* **EXERCISE DESCRIPTION**
Leaving the pictures out, print the lines from the first line of the listing through the line containing "SC.camera = cam", exactly as they read, and no others.

* **GIVEN DATA**

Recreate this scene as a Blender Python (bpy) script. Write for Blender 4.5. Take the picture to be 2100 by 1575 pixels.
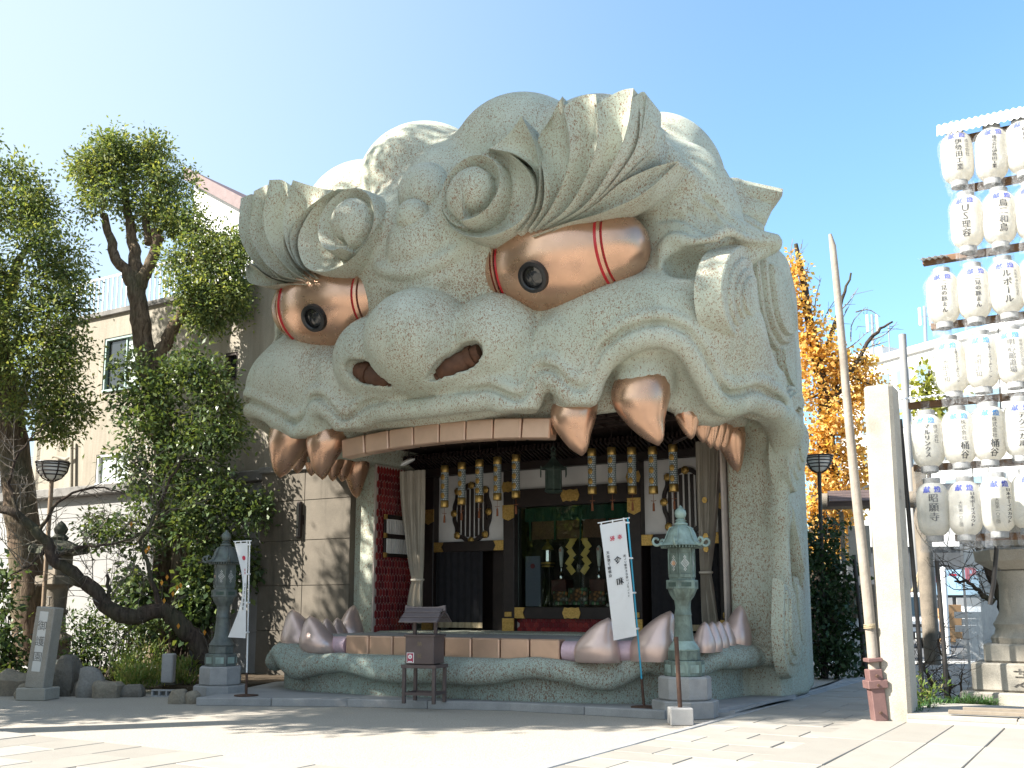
import bpy, math, random, colorsys
import numpy as np
from mathutils import Vector, Matrix
for o in list(bpy.data.objects): bpy.data.objects.remove(o)
SC = bpy.context.scene
COL = SC.collection
R = math.radians
random.seed(7); RNG = np.random.default_rng(7)

# ------------------------------------------------------------------ camera, sky, sun, exposure
CAM_H, PITCH, FPX = 1.55, R(9.0), 2100.0
PPY = 1240 - FPX*math.tan(PITCH)
cd = bpy.data.cameras.new('camera'); cam = bpy.data.objects.new('camera', cd); COL.objects.link(cam)
cd.sensor_width = 36.0; cd.lens = 36.0; cd.shift_y = (PPY-787.5)/2100.0
cd.clip_start = 0.1; cd.clip_end = 6000
cam.location = (0, 0, CAM_H); cam.rotation_euler = (R(90)+PITCH, 0, 0)
SC.camera = cam

SUN_AZ = (-0.95, -0.31)          # horizontal direction towards the sun
SUN_EL = 37.0
w = bpy.data.worlds.new('World'); SC.world = w; w.use_nodes = True
nt = w.node_tree; bg = nt.nodes['Background']
sky = nt.nodes.new('ShaderNodeTexSky'); sky.sky_type = 'NISHITA'; sky.sun_disc = False
sky.sun_elevation = R(SUN_EL); sky.sun_rotation = math.atan2(SUN_AZ[0], SUN_AZ[1])
sky.air_density = 1.0; sky.dust_density = 3.0; sky.ozone_density = 1.6; sky.altitude = 0
_t = nt.nodes.new('ShaderNodeMix'); _t.data_type = 'RGBA'; _t.blend_type = 'MULTIPLY'; _t.inputs[0].default_value = 1.0
nt.links.new(sky.outputs[0], _t.inputs[6]); _t.inputs[7].default_value = (.70, .92, 1.0, 1)
_tc = nt.nodes.new('ShaderNodeTexCoord'); _dp = nt.nodes.new('ShaderNodeVectorMath'); _dp.operation = 'DOT_PRODUCT'      # bright haze spreading from the sun's side of the sky
nt.links.new(_tc.outputs['Generated'], _dp.inputs[0]); _dp.inputs[1].default_value = (SUN_AZ[0], SUN_AZ[1], 0)
_mr = nt.nodes.new('ShaderNodeMapRange'); _mr.interpolation_type = 'SMOOTHSTEP'; nt.links.new(_dp.outputs['Value'], _mr.inputs[0]); _mr.inputs[1].default_value = -.62; _mr.inputs[2].default_value = .42; _mr.inputs[3].default_value = 0; _mr.inputs[4].default_value = .8
_hz = nt.nodes.new('ShaderNodeMix'); _hz.data_type = 'RGBA'; nt.links.new(_mr.outputs[0], _hz.inputs[0]); nt.links.new(_t.outputs[2], _hz.inputs[6]); _hz.inputs[7].default_value = (2.35, 2.62, 2.8, 1)
nt.links.new(_hz.outputs[2], bg.inputs[0]); bg.inputs[1].default_value = 0.115
sd = bpy.data.lights.new('sun', 'SUN'); sun = bpy.data.objects.new('sun', sd); COL.objects.link(sun)
sd.energy = 4.6; sd.angle = R(0.55); sd.color = (1.0, 0.95, 0.86)
_h = math.hypot(*SUN_AZ)
SUNV = Vector((SUN_AZ[0]/_h*math.cos(R(SUN_EL)), SUN_AZ[1]/_h*math.cos(R(SUN_EL)), math.sin(R(SUN_EL))))
sun.rotation_euler = SUNV.to_track_quat('Z', 'Y').to_euler(); sun.location = (-20, 5, 30)
SC.view_settings.view_transform = 'Standard'; SC.view_settings.look = 'None'
SC.view_settings.exposure = 1.82; SC.view_settings.gamma = 1.0
SC.cycles.max_bounces = 8; SC.cycles.transparent_max_bounces = 24
SC.cycles.use_denoising = True

# ------------------------------------------------------------------ frames of reference
HA = R(31.0); HO = np.array([-1.05, 16.6])                  # the hall: front centre and heading
HU = np.array([math.cos(HA), -math.sin(HA)]); HV = np.array([math.sin(HA), math.cos(HA)])
_fw = np.array([0, math.cos(PITCH), math.sin(PITCH)]); _up = np.array([0, -math.sin(PITCH), math.cos(PITCH)])
def _ray(px, py): return _fw + np.array([1., 0, 0])*(px-1050)/FPX + _up*(PPY-py)/FPX
def L(px, py, v):                                            # measured point of the photo -> hall coordinates on depth v
    d = _ray(px, py); n = np.array([HV[0], HV[1], 0.]); c = np.array([0, 0, CAM_H])
    p = c + d*(v + HO@HV)/(d@n); q = p[:2]-HO
    return np.array([q@HU, q@HV, p[2]])
def LU(px, py, u):                                           # ... on the side plane u
    d = _ray(px, py); n = np.array([HU[0], HU[1], 0.]); c = np.array([0, 0, CAM_H])
    p = c + d*(u + HO@HU)/(d@n); q = p[:2]-HO
    return np.array([q@HU, q@HV, p[2]])
def G(px, py, z=0.0):                                        # ... on the ground (world coordinates)
    d = _ray(px, py); t = (z-CAM_H)/d[2]; return np.array([0, 0, CAM_H]) + d*t
def D(px, py, y):                                            # ... at world distance y
    d = _ray(px, py); return np.array([0, 0, CAM_H]) + d*(y/d[1])
def W(u, v, z=0.0):
    p = HO + u*HU + v*HV; return np.array([p[0], p[1], z])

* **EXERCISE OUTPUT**
Recreate this scene as a Blender Python (bpy) script. Write for Blender 4.5. Take the picture to be 2100 by 1575 pixels.
import bpy, math, random, colorsys
import numpy as np
from mathutils import Vector, Matrix
for o in list(bpy.data.objects): bpy.data.objects.remove(o)
SC = bpy.context.scene
COL = SC.collection
R = math.radians
random.seed(7); RNG = np.random.default_rng(7)

# ------------------------------------------------------------------ camera, sky, sun, exposure
CAM_H, PITCH, FPX = 1.55, R(9.0), 2100.0
PPY = 1240 - FPX*math.tan(PITCH)
cd = bpy.data.cameras.new('camera'); cam = bpy.data.objects.new('camera', cd); COL.objects.link(cam)
cd.sensor_width = 36.0; cd.lens = 36.0; cd.shift_y = (PPY-787.5)/2100.0
cd.clip_start = 0.1; cd.clip_end = 6000
cam.location = (0, 0, CAM_H); cam.rotation_euler = (R(90)+PITCH, 0, 0)
SC.camera = cam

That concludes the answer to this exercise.